Your task is to copy the stretch of lines in the records below that begins with the line containing "The Blender Python script for this scene continues." and ends with the line containing "root = thing('door_closer', org, c['label'], 'door", exactly as written, with nothing added.

Entries with scene source code:
* * *

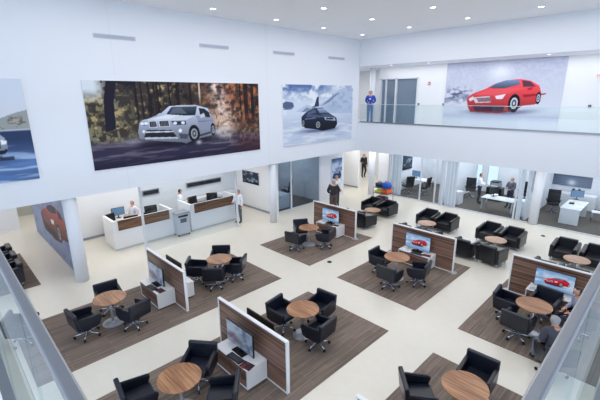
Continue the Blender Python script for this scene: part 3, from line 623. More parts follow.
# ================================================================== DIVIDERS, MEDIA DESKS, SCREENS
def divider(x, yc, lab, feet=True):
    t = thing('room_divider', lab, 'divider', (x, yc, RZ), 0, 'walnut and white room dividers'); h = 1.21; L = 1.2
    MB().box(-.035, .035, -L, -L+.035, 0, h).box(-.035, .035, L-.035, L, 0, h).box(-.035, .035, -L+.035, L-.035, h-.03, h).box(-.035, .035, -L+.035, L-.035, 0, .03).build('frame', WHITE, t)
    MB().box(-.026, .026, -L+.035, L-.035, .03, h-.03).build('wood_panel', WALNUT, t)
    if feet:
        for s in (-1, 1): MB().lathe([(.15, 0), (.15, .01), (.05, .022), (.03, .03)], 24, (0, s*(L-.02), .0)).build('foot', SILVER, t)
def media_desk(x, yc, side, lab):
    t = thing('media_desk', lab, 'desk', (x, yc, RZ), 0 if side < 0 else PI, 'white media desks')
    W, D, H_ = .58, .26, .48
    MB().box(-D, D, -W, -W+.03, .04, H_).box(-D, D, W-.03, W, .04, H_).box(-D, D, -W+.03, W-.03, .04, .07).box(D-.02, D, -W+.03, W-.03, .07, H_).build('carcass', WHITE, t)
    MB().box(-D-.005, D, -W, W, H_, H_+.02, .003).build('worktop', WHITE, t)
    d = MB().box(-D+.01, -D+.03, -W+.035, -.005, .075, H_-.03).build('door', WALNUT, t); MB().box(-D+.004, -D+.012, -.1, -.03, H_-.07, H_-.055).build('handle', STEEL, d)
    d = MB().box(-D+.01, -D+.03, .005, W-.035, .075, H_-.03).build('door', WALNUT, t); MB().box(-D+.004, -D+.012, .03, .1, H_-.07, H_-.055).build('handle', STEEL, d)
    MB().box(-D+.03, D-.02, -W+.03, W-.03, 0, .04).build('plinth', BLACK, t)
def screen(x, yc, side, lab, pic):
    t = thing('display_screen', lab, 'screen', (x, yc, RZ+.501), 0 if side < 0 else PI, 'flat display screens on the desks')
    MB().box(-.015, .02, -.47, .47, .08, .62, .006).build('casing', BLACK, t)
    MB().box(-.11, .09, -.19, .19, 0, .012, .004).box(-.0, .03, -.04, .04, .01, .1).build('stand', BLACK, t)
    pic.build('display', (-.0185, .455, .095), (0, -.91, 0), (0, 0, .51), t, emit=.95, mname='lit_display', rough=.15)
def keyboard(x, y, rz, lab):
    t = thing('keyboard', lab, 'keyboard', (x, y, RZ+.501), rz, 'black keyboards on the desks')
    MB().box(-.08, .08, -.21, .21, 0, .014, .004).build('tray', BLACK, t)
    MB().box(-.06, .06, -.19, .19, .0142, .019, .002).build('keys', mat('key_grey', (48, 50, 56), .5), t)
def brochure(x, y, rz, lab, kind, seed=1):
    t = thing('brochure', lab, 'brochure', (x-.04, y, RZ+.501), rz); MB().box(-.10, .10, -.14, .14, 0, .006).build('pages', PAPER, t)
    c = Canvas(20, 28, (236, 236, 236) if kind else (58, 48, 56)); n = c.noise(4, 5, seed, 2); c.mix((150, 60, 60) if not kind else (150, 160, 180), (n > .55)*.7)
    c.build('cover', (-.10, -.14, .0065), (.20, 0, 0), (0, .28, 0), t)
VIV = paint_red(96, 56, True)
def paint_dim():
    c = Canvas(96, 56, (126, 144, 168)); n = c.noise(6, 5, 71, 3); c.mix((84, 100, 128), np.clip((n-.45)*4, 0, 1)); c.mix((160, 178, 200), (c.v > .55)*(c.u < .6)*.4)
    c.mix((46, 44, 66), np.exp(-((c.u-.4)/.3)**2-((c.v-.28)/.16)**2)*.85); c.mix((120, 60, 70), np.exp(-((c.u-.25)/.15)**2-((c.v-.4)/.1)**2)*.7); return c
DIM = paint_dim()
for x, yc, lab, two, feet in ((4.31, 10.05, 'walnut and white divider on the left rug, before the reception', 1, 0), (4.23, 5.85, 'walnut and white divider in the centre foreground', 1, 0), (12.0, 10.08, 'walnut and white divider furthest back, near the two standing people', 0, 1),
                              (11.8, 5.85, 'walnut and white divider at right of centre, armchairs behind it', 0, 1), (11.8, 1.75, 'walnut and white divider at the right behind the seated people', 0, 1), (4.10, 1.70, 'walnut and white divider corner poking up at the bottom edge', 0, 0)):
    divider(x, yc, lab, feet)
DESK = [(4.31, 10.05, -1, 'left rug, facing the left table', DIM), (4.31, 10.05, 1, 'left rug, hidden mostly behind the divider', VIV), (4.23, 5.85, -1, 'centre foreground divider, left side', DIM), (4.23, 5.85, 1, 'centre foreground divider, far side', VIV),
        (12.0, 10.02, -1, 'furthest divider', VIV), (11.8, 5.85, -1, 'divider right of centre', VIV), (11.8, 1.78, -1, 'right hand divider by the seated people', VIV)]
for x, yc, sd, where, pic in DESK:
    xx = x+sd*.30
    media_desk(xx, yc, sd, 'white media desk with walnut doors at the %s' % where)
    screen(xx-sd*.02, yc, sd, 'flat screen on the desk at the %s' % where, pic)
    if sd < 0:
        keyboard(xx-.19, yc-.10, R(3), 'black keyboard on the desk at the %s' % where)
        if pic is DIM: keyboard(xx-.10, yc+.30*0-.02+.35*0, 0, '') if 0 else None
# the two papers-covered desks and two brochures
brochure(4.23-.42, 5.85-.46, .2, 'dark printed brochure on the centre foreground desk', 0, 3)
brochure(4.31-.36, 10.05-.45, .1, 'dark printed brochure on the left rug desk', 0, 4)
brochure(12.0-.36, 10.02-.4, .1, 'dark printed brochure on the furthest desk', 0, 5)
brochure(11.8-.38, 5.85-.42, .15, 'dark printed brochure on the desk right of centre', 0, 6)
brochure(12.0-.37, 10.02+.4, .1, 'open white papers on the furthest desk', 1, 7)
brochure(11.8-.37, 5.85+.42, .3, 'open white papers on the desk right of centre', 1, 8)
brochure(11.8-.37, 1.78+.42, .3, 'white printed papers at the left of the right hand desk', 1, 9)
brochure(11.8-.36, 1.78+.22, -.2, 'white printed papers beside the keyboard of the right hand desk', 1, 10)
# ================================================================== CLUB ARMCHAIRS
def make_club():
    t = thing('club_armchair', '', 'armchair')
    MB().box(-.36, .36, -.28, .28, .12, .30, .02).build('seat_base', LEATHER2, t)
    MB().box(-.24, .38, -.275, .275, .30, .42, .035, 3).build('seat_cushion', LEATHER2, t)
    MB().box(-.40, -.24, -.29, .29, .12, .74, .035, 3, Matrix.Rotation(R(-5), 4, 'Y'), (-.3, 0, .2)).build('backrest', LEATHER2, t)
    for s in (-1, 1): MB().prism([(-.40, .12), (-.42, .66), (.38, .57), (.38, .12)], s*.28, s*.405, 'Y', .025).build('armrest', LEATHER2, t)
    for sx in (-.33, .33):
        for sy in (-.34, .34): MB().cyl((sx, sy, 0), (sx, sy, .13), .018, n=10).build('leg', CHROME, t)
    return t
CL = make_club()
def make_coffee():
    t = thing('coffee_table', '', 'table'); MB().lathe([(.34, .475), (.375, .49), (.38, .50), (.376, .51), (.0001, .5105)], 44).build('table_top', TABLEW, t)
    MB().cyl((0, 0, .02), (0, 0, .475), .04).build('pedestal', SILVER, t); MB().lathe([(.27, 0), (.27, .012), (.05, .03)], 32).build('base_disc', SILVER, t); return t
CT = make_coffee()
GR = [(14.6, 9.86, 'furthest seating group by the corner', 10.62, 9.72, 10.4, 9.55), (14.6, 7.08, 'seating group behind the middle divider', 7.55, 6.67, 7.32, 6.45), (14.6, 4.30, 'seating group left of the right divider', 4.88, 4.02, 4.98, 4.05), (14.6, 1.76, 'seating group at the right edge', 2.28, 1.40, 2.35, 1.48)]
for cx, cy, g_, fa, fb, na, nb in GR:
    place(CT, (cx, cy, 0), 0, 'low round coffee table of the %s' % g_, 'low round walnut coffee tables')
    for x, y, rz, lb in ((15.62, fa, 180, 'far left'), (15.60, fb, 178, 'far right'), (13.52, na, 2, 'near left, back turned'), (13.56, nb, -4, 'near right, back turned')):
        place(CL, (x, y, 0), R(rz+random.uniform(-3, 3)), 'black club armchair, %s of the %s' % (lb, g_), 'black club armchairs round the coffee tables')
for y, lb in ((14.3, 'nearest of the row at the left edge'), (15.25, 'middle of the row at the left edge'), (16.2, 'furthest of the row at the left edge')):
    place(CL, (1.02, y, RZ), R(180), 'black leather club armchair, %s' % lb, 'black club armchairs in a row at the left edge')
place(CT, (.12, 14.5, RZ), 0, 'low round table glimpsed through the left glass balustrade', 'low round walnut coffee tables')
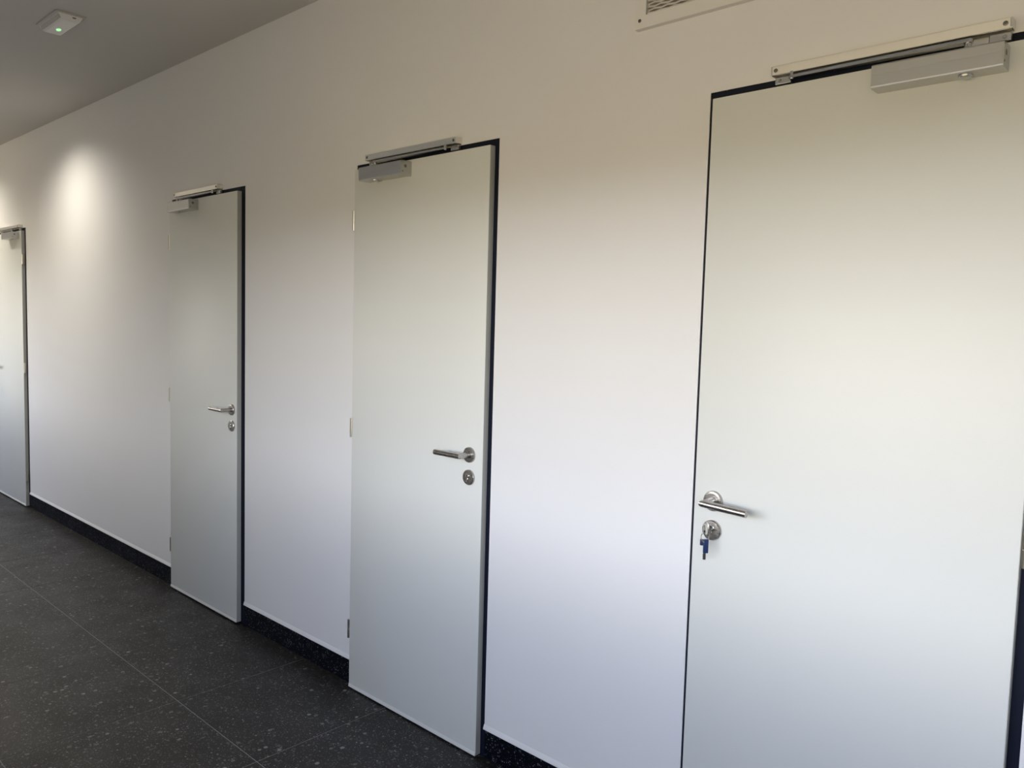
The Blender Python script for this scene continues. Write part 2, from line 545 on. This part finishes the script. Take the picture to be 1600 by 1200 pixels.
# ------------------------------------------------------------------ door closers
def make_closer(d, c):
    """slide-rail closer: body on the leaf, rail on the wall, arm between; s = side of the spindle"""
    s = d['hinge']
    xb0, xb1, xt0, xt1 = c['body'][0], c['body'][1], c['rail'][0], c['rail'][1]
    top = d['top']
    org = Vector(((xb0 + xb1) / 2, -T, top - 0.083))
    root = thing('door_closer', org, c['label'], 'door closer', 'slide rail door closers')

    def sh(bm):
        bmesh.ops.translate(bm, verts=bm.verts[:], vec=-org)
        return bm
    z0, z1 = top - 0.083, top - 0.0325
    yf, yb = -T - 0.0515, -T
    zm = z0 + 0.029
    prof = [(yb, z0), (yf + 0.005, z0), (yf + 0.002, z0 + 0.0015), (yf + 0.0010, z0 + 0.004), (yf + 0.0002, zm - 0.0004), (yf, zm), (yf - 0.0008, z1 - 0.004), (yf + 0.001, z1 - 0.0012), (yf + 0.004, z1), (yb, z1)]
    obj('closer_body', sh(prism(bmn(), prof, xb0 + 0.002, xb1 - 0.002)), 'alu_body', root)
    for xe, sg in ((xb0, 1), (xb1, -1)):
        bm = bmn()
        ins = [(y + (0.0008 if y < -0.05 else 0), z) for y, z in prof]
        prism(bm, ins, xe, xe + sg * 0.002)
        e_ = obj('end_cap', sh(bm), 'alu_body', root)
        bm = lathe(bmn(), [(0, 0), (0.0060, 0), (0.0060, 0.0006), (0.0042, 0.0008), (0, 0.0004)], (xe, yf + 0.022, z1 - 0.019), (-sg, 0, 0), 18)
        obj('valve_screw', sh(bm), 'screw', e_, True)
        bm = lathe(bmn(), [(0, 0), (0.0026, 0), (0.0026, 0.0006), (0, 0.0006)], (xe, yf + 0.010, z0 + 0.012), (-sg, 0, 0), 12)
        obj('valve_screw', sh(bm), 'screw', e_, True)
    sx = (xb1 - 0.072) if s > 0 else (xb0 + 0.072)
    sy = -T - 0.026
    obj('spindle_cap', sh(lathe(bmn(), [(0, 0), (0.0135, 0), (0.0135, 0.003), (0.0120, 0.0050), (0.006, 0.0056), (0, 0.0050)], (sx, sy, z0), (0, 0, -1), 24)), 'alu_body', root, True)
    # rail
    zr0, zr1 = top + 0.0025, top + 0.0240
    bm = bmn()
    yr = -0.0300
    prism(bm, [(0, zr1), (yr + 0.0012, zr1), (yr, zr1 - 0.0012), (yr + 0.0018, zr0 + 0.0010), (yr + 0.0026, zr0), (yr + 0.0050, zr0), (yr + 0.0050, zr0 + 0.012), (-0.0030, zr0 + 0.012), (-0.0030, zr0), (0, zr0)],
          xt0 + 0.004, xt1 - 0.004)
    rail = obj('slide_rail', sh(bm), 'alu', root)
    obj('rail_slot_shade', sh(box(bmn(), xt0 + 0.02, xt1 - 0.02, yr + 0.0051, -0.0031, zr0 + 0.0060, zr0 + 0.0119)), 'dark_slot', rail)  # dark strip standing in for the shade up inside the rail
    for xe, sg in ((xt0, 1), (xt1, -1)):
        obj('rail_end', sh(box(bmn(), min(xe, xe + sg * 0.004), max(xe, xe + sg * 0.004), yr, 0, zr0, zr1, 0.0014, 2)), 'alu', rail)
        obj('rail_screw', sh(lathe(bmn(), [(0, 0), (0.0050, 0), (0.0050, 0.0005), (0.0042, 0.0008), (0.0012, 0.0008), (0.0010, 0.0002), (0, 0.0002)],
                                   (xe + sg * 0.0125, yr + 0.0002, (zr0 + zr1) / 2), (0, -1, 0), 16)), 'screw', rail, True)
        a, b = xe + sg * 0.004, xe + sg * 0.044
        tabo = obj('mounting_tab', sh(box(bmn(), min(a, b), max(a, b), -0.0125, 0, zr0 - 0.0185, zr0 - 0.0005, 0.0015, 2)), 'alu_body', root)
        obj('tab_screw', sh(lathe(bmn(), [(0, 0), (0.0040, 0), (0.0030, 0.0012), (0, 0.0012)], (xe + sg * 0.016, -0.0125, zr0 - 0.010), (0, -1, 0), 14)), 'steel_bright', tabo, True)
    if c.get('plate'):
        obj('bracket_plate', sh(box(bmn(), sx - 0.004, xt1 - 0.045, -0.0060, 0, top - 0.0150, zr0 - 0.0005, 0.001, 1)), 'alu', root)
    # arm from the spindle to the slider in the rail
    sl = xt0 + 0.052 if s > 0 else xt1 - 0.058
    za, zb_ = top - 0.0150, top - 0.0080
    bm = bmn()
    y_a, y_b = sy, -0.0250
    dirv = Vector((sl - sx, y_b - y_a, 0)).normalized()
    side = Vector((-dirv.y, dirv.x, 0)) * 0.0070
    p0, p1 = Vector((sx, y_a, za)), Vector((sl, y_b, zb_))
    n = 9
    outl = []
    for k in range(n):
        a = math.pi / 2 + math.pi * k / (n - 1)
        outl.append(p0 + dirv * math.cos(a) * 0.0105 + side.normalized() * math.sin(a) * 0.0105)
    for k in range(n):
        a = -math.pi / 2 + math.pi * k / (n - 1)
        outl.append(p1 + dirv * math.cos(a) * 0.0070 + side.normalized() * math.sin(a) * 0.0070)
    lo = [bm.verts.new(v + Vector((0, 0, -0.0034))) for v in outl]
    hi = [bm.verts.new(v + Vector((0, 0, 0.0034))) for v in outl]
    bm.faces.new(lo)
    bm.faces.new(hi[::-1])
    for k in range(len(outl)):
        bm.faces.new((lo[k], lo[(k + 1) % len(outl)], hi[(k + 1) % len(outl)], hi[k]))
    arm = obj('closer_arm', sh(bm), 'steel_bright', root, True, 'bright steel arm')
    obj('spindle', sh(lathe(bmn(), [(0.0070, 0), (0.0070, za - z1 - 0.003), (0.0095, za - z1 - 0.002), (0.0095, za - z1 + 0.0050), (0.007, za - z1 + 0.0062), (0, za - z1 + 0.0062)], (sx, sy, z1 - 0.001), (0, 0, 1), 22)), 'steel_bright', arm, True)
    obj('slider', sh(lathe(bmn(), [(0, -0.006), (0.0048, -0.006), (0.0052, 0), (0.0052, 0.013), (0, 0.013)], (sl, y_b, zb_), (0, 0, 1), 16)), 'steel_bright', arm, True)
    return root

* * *

THE REPLY:
The Blender Python script for this scene continues. Write part 2, from line 545 on. This part finishes the script. Take the picture to be 1600 by 1200 pixels.
# ------------------------------------------------------------------ door closers
def make_closer(d, c):
    """slide-rail closer: body on the leaf, rail on the wall, arm between; s = side of the spindle"""
    s = d['hinge']
    xb0, xb1, xt0, xt1 = c['body'][0], c['body'][1], c['rail'][0], c['rail'][1]
    top = d['top']
    org = Vector(((xb0 + xb1) / 2, -T, top - 0.083))
    root = thing('door_closer', org, c['label'], 'door closer', 'slide rail door closers')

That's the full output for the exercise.